Down to his bones and until the day he dies, Tim Jaeger will always be a Kentucky boy—and he’ll slam bourbon and paint roosters with the best of them to prove it (the painting of the male chicken being a time-honored tradition among Kentucky menfolk, as is the shooting of corn liquor). But while a childhood in Paducah has long remained a source of artistic inspiration, after 20 years in Sarasota, the artist finally embraces his Florida side with a series of paintings dedicated to the beaches of his adopted hometown. “I’ve spent the majority of my life in Florida now and it’s a big part of my identity,” he says. “This is where I live, and I’m proud of it.”  

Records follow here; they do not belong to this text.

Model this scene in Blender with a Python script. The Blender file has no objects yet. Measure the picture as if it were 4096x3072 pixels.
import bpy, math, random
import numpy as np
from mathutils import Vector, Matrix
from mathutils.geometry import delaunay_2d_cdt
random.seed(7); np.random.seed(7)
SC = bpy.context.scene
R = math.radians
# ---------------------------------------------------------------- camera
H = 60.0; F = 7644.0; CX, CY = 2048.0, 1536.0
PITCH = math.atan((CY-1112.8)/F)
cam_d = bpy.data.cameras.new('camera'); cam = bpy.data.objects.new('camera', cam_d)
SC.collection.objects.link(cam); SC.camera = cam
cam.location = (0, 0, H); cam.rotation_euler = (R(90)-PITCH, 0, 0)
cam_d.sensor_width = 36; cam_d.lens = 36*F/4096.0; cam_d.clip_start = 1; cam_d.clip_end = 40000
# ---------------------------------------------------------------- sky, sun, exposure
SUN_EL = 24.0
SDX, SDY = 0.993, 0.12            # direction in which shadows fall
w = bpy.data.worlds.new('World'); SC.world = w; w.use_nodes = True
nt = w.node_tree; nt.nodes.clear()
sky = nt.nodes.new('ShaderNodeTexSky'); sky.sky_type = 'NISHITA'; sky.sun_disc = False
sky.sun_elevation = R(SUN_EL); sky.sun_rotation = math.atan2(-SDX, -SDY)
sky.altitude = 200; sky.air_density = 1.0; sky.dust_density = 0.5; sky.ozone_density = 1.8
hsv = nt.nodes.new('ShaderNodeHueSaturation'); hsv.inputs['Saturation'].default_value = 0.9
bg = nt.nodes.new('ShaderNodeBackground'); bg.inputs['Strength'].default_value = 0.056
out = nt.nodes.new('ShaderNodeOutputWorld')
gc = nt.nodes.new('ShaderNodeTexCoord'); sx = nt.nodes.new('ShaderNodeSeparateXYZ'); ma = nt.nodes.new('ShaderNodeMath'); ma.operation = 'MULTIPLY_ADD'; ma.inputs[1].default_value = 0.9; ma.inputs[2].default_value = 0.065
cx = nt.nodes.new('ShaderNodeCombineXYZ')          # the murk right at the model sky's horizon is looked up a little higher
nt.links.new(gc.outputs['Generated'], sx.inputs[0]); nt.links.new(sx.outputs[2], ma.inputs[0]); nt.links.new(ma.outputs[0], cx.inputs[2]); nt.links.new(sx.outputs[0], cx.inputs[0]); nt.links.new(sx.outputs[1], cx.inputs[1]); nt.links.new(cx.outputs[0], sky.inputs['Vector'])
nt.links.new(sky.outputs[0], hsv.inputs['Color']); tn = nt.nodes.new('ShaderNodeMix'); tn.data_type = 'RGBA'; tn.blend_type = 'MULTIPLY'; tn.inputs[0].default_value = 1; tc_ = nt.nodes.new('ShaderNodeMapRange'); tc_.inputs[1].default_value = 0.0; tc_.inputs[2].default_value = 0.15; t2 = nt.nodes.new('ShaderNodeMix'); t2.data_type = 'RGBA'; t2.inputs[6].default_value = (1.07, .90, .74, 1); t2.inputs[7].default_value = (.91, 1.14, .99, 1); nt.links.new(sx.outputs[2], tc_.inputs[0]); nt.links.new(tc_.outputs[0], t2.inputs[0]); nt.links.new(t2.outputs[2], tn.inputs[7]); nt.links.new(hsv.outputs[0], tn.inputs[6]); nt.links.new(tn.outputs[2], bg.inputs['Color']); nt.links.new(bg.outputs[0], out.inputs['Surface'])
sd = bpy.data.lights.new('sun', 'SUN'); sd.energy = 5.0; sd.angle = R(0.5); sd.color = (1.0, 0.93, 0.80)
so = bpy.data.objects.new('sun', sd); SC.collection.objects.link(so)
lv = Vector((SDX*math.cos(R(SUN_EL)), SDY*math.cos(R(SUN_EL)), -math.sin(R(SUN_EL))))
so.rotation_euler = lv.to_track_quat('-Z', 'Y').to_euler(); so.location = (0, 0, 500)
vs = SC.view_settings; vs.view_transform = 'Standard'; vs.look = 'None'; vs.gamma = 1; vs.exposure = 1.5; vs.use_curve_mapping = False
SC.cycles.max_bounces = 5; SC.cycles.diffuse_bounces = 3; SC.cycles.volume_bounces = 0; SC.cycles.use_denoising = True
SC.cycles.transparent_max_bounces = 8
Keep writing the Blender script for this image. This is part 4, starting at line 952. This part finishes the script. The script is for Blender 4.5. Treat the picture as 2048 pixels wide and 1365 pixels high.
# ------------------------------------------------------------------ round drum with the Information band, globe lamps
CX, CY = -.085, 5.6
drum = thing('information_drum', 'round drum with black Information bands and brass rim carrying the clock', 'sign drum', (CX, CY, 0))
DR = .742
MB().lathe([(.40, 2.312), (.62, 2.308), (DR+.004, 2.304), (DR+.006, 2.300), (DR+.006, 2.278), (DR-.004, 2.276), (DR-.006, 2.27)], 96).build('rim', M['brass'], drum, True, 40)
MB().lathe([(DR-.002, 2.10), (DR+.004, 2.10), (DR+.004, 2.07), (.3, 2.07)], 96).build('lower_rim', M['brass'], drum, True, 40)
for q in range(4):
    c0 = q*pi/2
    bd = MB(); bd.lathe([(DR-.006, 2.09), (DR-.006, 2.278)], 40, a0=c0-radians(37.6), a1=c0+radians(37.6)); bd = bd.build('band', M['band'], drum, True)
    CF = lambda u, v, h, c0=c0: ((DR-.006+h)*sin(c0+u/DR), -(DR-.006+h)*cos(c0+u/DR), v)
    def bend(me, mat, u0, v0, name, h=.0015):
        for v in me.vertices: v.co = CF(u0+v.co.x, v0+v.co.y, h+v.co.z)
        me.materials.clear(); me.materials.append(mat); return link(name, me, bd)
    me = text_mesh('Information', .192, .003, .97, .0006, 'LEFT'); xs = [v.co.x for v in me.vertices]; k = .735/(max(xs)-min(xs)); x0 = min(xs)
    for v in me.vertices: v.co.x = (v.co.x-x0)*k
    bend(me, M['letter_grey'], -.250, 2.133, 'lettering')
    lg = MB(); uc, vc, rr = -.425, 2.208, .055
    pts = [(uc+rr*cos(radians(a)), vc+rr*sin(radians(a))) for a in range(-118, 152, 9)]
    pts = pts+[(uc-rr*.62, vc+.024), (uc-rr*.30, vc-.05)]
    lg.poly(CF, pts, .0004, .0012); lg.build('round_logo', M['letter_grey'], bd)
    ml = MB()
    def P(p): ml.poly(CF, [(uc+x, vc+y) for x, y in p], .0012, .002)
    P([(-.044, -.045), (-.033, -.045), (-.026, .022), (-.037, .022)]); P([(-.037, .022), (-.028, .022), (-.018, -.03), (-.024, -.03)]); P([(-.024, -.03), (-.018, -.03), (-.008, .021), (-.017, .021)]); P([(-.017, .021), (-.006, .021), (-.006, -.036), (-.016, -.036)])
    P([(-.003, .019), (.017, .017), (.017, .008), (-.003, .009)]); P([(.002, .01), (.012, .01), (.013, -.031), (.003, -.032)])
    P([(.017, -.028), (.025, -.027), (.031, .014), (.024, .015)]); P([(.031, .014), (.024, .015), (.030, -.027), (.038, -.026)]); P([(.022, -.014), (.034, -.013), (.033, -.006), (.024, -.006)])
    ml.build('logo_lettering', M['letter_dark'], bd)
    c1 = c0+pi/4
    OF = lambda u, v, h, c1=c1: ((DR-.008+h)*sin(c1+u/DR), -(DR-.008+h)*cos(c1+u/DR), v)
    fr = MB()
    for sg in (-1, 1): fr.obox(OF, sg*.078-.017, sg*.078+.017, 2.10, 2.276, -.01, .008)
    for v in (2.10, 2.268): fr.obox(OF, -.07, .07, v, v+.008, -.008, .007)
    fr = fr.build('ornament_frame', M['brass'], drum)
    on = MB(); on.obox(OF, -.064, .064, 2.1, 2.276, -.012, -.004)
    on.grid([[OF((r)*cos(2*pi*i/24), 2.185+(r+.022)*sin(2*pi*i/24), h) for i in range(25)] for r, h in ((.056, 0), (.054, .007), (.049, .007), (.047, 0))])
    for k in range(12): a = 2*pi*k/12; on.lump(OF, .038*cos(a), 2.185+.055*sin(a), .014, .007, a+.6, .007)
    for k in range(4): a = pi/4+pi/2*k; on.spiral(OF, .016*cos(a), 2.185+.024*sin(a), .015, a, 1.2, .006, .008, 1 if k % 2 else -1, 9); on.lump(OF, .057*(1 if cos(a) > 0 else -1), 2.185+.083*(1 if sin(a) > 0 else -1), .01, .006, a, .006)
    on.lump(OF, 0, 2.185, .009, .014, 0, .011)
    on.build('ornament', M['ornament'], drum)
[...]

Entitled Shades, Jaeger’s new series of unconventional and human-centric landscapes captures local-famous area beaches from a birds-eye perspective, where beach-goers, individuals and groups, form a sort of organic map of detritus and diversion as they position themselves on the sand in a natural social hierarchy. Here, a group of high-schoolers forms a semicircle while they trade cigarettes and dirty jokes; there, a loving (or lusting) couple steals off to the side for a more private paradise. Somewhere in the middle, there’s the guy in the speedo, spread-eagled shamelessly for all to see. Jaeger captures the scene in all its sun-kissed glory by sending a drone over the crowded beaches on holidays, taking panoramic pictures he will later scour for the perfect representation of the day, injecting something of a documentarian note from the very beginning of his process.

And for Jaeger, process brings progress, with each successive piece in the series advancing the central idea while honing the technique. Like a controlled experiment, boundaries and expectation pave the way to exploration. But it takes discipline—Jaeger completed six canvases for the new series before he even knew it would work, but that in itself represents an integral step in the evolution of the series. “It’s important to make bad paintings,” he says, and each piece remains a part of the series—Jaeger sees no reason to hide the signs of his journey, especially when that journey is also one of artistic self-discovery. Early attempts found Jaeger frustrated by the straight lines demanded by geometric pavilions and umbrellas—until he decided to just let go. “I gave up trying to make perfect lines,” he says, instead putting faith in his own mark-making, finding something perhaps less exacting but somehow more accurate. And so the artist continually perfects the process, adjusting as necessary and charting a slow but steady arc across the firmament of his mind, before arriving, maybe, someday, at his destination.

From Jaeger’s aerial vantage, the beachgoers themselves become but blobs of color, mostly obscured and overshadowed by the myriad and multicolored umbrellas, tents, coolers and the like. Yet the greater pattern remains—each stranger connected to the other through purposed distance. That’s the real human element, says Jaeger, more than the lost faces or unmentioned names, but the geographical decisions that belie social realities born of vulnerability, confidence and everything in between. “The way that we feel about each other, I like to think, changes when we walk out onto the beach,” he says. “There’s something special about that. Almost spiritual.”